-- Start of RECORDED INFORMATION --

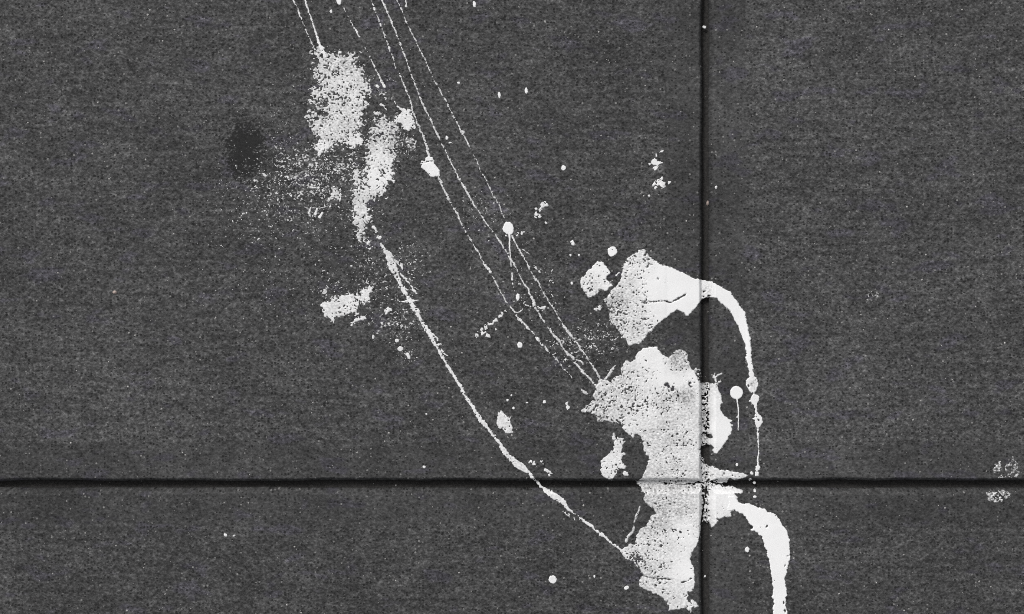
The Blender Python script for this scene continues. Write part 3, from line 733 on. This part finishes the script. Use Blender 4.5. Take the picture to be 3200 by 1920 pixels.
paint("paint_line", "long beaded white paint line crossing the level joint down to the splash's lower lobe", "paint line", TG,
      lines=[long_pts, W('C', [(1080,745,3),(1130,755,9),(1180,745,10),(1260,745,3)]), W('C', [(1050,370,8),(1100,400,11),(1105,440,7)]), W('C', [(1085,480,5),(1140,545,7),(1170,570,5)]), W('C', [(1190,600,5),(1215,640,9),(1240,670,6)]),
             W('C', [(1400,1070,4),(1440,1100,6),(1450,1130,6)]), W('C', [(1445,1170,9),(1465,1165,8)]), W('C', [(1490,1205,4),(1510,1245,6),(1535,1275,5)])],
      dots=[W('C', [(885,128)])[0] + (9, 7), W('C', [(850,72)])[0] + (5, 4), W('C', [(830,33)])[0] + (6, 5), W('C', [(778,185)])[0] + (4, 12)], feather=2.4, rough=(2, 1.6), cover=.965,
      cover_at=[W('C', [(1000,380)])[0] + (30, .92)], wear=.28, wear_at=[W('H', [(800,680)])[0] + (40, .4), W('C', [(1010,380)])[0] + (40, .5)], thick=.0006, seed=38, wscale=0.92, edge_grain=.55, floor=-0.008)

# beads, tails and the breaking drip
paint("paint_bead", "smooth round white paint bead with a straight tail, threaded on the last long line", "paint bead", None,
      polys=[W('D', [(865,912),(900,908),(935,930),(947,975),(942,1020),(915,1035),(880,1035),(850,1010),(838,970),(848,935)])],
      lines=[W('D', [(903,1030,9),(906,1065,5),(903,1120,6),(908,1190,4),(912,1260,2.5),(920,1340,3)]), W('D', [(928,1400,3),(930,1470,6)]) + W('C', [(2167,540,3)]), W('C', [(2170,575,4),(2171,585,4)])],
      dots=[W('D', [(868,1042)])[0] + (3, 3)], feather=2, rough=(.8, .6), cover=.998, wear=.04, thick=.0011, seed=39, edge_grain=.15)
paint("paint_bead", "smooth round white paint bead with a hair thin tail, right of the upright joint", "paint bead", None,
      dots=[W('K', [(1525,740)])[0] + (20.5, 21.5)], lines=[W('K', [(1530,870,7),(1540,900,5),(1545,960,4),(1565,1080,4.6),(1568,1200,3.6),(1562,1265,4),(1568,1330,3),(1568,1480,3)]) + W('F', [(1882,900,3),(1878,980,3)]),
      W('K', [(1525,1265,3),(1555,1265,4)])], feather=2, rough=(.9, .6), cover=.999, wear=.03, thick=.0012, seed=40, edge_grain=.12)
drip = [W('K', [(1830,340,14),(1850,420,16),(1870,500,33),(1865,560,36),(1870,640,28),(1885,700,9),(1895,760,4),(1905,810,13),(1920,860,26),(1910,930,22),(1930,990,10),(1940,1080,7),(1955,1160,7),(1960,1220,14),(1985,1290,24),
               (2000,1370,24),(1990,1450,14)]) + W('F', [(2092,960,5),(2093,1000,9),(2095,1060,5),(2100,1140,4),(2100,1220,4.5),(2092,1290,7),(2095,1350,4),(2090,1385,14),(2080,1400,9),(2075,1420,5)])]
paint("paint_drip", "string of white paint beads hanging from the tail of the fan shaped splash", "paint drip", None,
      lines=drip, polys=[W('K', [(1740,470),(1800,440),(1830,520),(1850,640),(1790,650),(1720,580)]), W('K', [(1785,930),(1850,850),(1900,930),(1860,965)]), W('K', [(1860,1300),(1920,1290),(1930,1370),(1880,1340)])],
      dots=[W('F', [(2080,1450)])[0] + (6, 8), W('F', [(2030,1440)])[0] + (7, 6)], holes=[W('K', [(1785,590)])[0] + (3.5, 4.5, -30), W('K', [(1945,1270)])[0] + (2.5, 2), W('K', [(1980,1325)])[0] + (3.4, 3.4), W('F', [(2093,995)])[0] + (1.6, 2.2)],
      feather=2.2, rough=(.8, .8), cover=.985, wear=.16, wear_at=[W('K', [(1860,540)])[0] + (8, .8), W('K', [(1900,640)])[0] + (6, .6)], thick=.0007, seed=41, edge_grain=.3)

# ------------------------------------------------------------------ single drops
DG = "single white paint drops on the paving"
drops = [
    ("long white paint drop cut by the top edge above the dashed line", W('A', [(1000,-5)])[0] + (8, 17, -12), .05),
    ("small three cornered white paint drop just left of the dashed line's start", W('A', [(903,140)])[0] + (4, 6), .2),
    ("small bright paint drop near the top edge, right of the long lines", W('I', [(566,40)])[0] + (4.5, 10, -8), .05),
    ("upright oval paint drop, lower left one of a pair in the upper middle", W('I', [(806,918)])[0] + (5.5, 10.5, -8), .05),
    ("upright oval paint drop, upper right one of a pair in the upper middle", W('I', [(1069,878)])[0] + (5.5, 10.5, -10), .05),
    ("round white paint drop alone on the middle slab, below the oval pair", W('D', [(1425,387)])[0] + (7.5, 8), .15),
    ("small paint drop shaped like a bean, above the rounded patch", W('D', [(1513,1112)])[0] + (6, 9, -20), .1),
    ("largest round paint drop, between the rounded patch and the fan shaped splash", W('E', [(525,160)])[0] + (16, 15, -35), .04),
    ("tiny bright paint drop left of the rounded patch", W('E', [(96,500)])[0] + (4.5, 5), .15),
    ("upright oval paint drop between the second and third long lines", W('C', [(2220,710)])[0] + (6, 11), .1),
    ("wedge shaped paint drop below the tread like print", W('C', [(2243,1170)])[0] + (8, 11, -25), .1),
    ("round paint drop above the level joint, left of the long lower line", W('H', [(60,696)])[0] + (5.5, 5.5), .1),
    ("round paint drop on the lower slab, left of the largest splash's foot", W('Z', [(1334,1400)])[0] + (12, 12), .2),
    ("ring shaped paint drop close to the largest splash's foot", W('G', [(405,1200)])[0] + (8, 7), .3),
    ("round paint drop on the lower slab inside the streak's bend", W('G', [(1700,788)])[0] + (7, 8, 20), .15),
    ("bright speck of paint lying in the upright joint near the top", (2204, 80, 6, 5, 30), .1),
    ("paint drop just above the splash's right arm by the level joint", W('L', [(1766,275)])[0] + (4.5, 5), .1),
    ("last paint drop below the string of beads, under the level joint", W('L', [(2062,788)])[0] + (5.5, 5), .1),
    ("greyish paint drop under the level joint, second last of the bead string", W('L', [(2066,695)])[0] + (5, 5), .6),
    ("bright paint drop inside the level joint under the string of beads", W('L', [(2072,578)])[0] + (5, 5), .1),
    ("small paint drop on the level joint's upper lip under the string of beads", W('L', [(2000,522)])[0] + (4.5, 4.5), .1),
    ("pale round paint drop under the tread like specks beside the ragged patch", W('C', [(1087,1205)])[0] + (9, 8), .3),
    ("hook shaped paint drop beside the pale round one", W('C', [(1165,1275)])[0] + (6, 12, -25), .2),
    ("white paint crumb left of the pale round drop", W('C', [(825,1095)])[0] + (5, 7), .4),
    ("round paint drop in the crumbs above the pale round drop", W('C', [(1050,1130)])[0] + (6, 6), .3),
    ("tiny paint drop above the teardrop patch, nearest to it", W('H', [(755,240)])[0] + (4, 4.5), .15),
    ("tiny paint drop above the teardrop patch, second from it", W('H', [(706,175)])[0] + (4, 4.2), .1),
    ("faint tiny paint drop above the teardrop patch, farthest from it", W('H', [(738,142)])[0] + (3.4, 3.6), .3),
    ("flat tiny paint drop right of the drops above the teardrop patch", W('H', [(855,196)])[0] + (4.6, 3), .2),
    ("tiny round paint drop halfway from the teardrop patch to the splash", W('H', [(994,189)])[0] + (4.5, 5), .1),
    ("tiny paint drop left of the long lower line's upper bead", W('H', [(80,283)])[0] + (4, 3.8), .2),
    ("larger of two painted gravel glints below the level joint on the left slab", (705, 1673, 7, 4.5, 25), .3),  # glint on a bit of gravel, put in as a white dot
    ("smaller of two painted gravel glints below the level joint on the left slab", (732, 1675, 4.5, 3.5, -30), .4),  # second gravel glint, likewise drawn as a white dot
    ("small paint drop pair beside the heaviest line, upper one", W('D', [(302,95)])[0] + (4, 6), .2),
    ("small paint drop pair beside the heaviest line, lower one", W('D', [(332,146)])[0] + (4.5, 3), .2),
    ("tiny paint drop right of the heaviest line, above the small pair", W('I', [(412,806)])[0] + (4.6, 4), .2),
    ("tiny paint drop just right of the comma mark's foot", W('D', [(1257,914)])[0] + (3.6, 3.6), .3),
    ("flat tiny paint drop at the end of the dashes by the third line", W('C', [(2410,1110)])[0] + (4.5, 5.5), .3),
    ("bright fleck of paint on the right slab close to the upright joint", W('N', [(1630,875)])[0] + (4.6, 5, 30), .15),
    ("flat paint fleck under the curled and branched marks", W('D', [(2250,655)])[0] + (4, 3.4), .3),
    ("tiny paint drop above the fan splash's tip, in the bean drop's row", W('D', [(1492,1232)])[0] + (3.5, 4), .3),
    ("pale tiny paint drop right of the bean drop's row", W('D', [(1577,1232)])[0] + (3.5, 4), .3),
    ("tiny white paint drop on the lower slab near the splash's left lobe", W('G', [(62,1078)])[0] + (4, 5), .2),
    ("white paint speck at the lower slab's joint edge under the splash", W('G', [(1255,1093)])[0] + (4, 4), .3),
]
for i, (lab, c, w) in enumerate(drops):
    paint("paint_drop", lab, DRP, DG, dots=[c], feather=1.8, rough=(1.2, 1.0), cover=.997, wear=w, thick=.0007 if c[2] > 5 else .0005, seed=50 + i, step=1.0, edge_grain=.25, floor=-0.010)

# ------------------------------------------------------------------ uncountable flecks
def flecks(name, label, x0, x1, y0, y1, cov_fn, wear, seed, step=1.35):
    X, Y = np.meshgrid(np.arange(x0, x1, step), np.arange(y0, y1, step))
    n = 0.90 * nz(X, Y, 3.2, 2.9, seed) + 0.34 * nz(X, Y, 8, 5, seed + 1) + 0.22 * nz(X, Y, 26, 8, seed + 2)
    F = (probit(cov_fn(X, Y)) - n)
    F = np.minimum(F * 1.5, 1.0)
    wr = np.clip(wear + 0.45 * nz(X, Y, 9, 7, seed + 3), 0.1, 1.5)
    return tag(film(F, X, Y, 0.0002, name, wr), label, None, kind="stuff")

def bumps(lst, base):
    def f(X, Y):
        c = np.full(X.shape, float(base))
        for x, y, sx, sy, a in lst:
            c = c + 1.5 * a * np.exp(-((X - x) / sx) ** 2 - ((Y - y) / sy) ** 2)
        return np.clip(c, 0.0006, 0.6)
    return f

tag(flecks("paint_flecks", "scattered fine white paint flecks trodden around the patches", 560, 1420, 230, 1180,
       bumps([(1020,520,120,50,.20),(950,545,115,70,.13),(1160,480,20,60,.03),(880,450,40,120,.02),(1235,430,40,70,.14),(1060,620,150,70,.07),(900,640,170,80,.045),(1190,880,60,60,.10),(1230,1010,60,45,.20),
              (1290,880,40,80,.06),(1130,840,90,50,.06),(1270,1110,50,25,.10),(1000,330,60,90,.03),(1290,800,40,40,.08),(1060,930,120,40,.05),(1180,270,40,90,.05),(930,740,260,200,.022),(860,620,150,100,.015),(1000,420,280,220,.016),(880,900,200,120,.012),(760,560,120,80,.012),(890,215,40,40,.03)], .0011), 1.2, 61))
tag(flecks("paint_flecks", "fine white paint flecks beside the ends of the long lines", 1380, 2010, 560, 1210,
       bumps([(1830,1065,90,45,.13),(1800,1100,70,60,.06),(1860,1280,60,40,.1),(1500,660,60,45,.08),(1545,720,60,60,.03),(1690,860,40,50,.05),(1730,930,40,40,.06),(1640,940,60,60,.03),(1900,1050,40,60,.05),(1600,880,120,140,.012)], .0010), 1.05, 66))

def scatter_grains(name, label, n, seed, mat, rmin, rmax):
    """loose sand grains: small faceted lumps standing on the paving"""
    r = np.random.default_rng(seed)
    px, py = r.uniform(-500, 3700, n), r.uniform(-400, 2300, n)
    rad = (rmin + (rmax - rmin) * r.random(n) ** 3) * K
    x, y = (px - 1600) * K, (960 - py) * K
    z = ground_z(x, y, BED + 0.001)
    tv = np.array([[1, 0, .0], [.31, .95, .05], [-.81, .59, -.05], [-.81, -.59, .0], [.31, -.95, .05], [0, 0, .75]])
    a = r.uniform(0, 6.28, n)
    jit = r.uniform(.65, 1.2, (n, 6, 1))
    v = tv[None] * jit * rad[:, None, None]
    vx = v[..., 0] * np.cos(a)[:, None] - v[..., 1] * np.sin(a)[:, None]
    vy = v[..., 0] * np.sin(a)[:, None] + v[..., 1] * np.cos(a)[:, None]
    V = np.stack([vx + x[:, None], vy + y[:, None], v[..., 2] + z[:, None] + 0.0001], -1).reshape(-1, 3)
    t = np.array([[0, 1, 5], [1, 2, 5], [2, 3, 5], [3, 4, 5], [4, 0, 5]])
    Fc = (np.arange(n)[:, None, None] * 6 + t[None]).reshape(-1, 3)
    return tag(mesh_obj(name, V, Fc, mat, smooth=False), label, None, kind="stuff")

scatter_grains("sand_grains", "pale loose sand grains strewn thinly over the slabs", 1500, 5, M_SAND, 1.2, 3.6)

def pebble(name, label, x, y, rx, ry, mat):
    r = np.random.default_rng(int(x))
    n, m = 10, 4
    V, Fc = [], []
    for j in range(m):
        ph = j / m * math.pi / 2
        for i in range(n):
            a = i / n * 2 * math.pi
            q = math.cos(ph) * r.uniform(.82, 1.15)
            V.append((rx * K * q * math.cos(a), ry * K * q * math.sin(a), min(rx, ry) * K * .9 * math.sin(ph)))
    V.append((0, 0, min(rx, ry) * K * .95))
    for j in range(m - 1):
        for i in range(n):
            a, b = j * n + i, j * n + (i + 1) % n
            Fc += [(a, b, b + n), (a, b + n, a + n)]
    for i in range(n):
        Fc.append(((m - 1) * n + i, (m - 1) * n + (i + 1) % n, m * n))
    o = mesh_obj(name, np.array(V), np.array(Fc), mat)
    X, Y = (x - 1600) * K, (960 - y) * K
    o.location = (X, Y, float(ground_z(np.array([X]), np.array([Y]), BED + 0.001)[0]))
    return tag(o, label, "pebble")

pebble("pebble", "tiny pinkish stone chip on the left slab beside a dark scratch", 359, 914, 6.5, 5.5, M_PINK)
pebble("pebble", "tiny tan stone chip on the upright joint's right lip", 2218, 632, 5, 8, M_PINK)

-- End of RECORDED INFORMATION --

- _WHAT IS EXPECTED_
Copy nothing but the lines from the top of the material through the line holding "cover_at=[W('C', [(1000,380)])[0] +", exactly as written; omit pictures.

- _EXERCISE RESPONSE_
The Blender Python script for this scene continues. Write part 3, from line 733 on. This part finishes the script. Use Blender 4.5. Take the picture to be 3200 by 1920 pixels.
paint("paint_line", "long beaded white paint line crossing the level joint down to the splash's lower lobe", "paint line", TG,
      lines=[long_pts, W('C', [(1080,745,3),(1130,755,9),(1180,745,10),(1260,745,3)]), W('C', [(1050,370,8),(1100,400,11),(1105,440,7)]), W('C', [(1085,480,5),(1140,545,7),(1170,570,5)]), W('C', [(1190,600,5),(1215,640,9),(1240,670,6)]),
             W('C', [(1400,1070,4),(1440,1100,6),(1450,1130,6)]), W('C', [(1445,1170,9),(1465,1165,8)]), W('C', [(1490,1205,4),(1510,1245,6),(1535,1275,5)])],
      dots=[W('C', [(885,128)])[0] + (9, 7), W('C', [(850,72)])[0] + (5, 4), W('C', [(830,33)])[0] + (6, 5), W('C', [(778,185)])[0] + (4, 12)], feather=2.4, rough=(2, 1.6), cover=.965,
      cover_at=[W('C', [(1000,380)])[0] + (30, .92)], wear=.28, wear_at=[W('H', [(800,680)])[0] + (40, .4), W('C', [(1010,380)])[0] + (40, .5)], thick=.0006, seed=38, wscale=0.92, edge_grain=.55, floor=-0.008)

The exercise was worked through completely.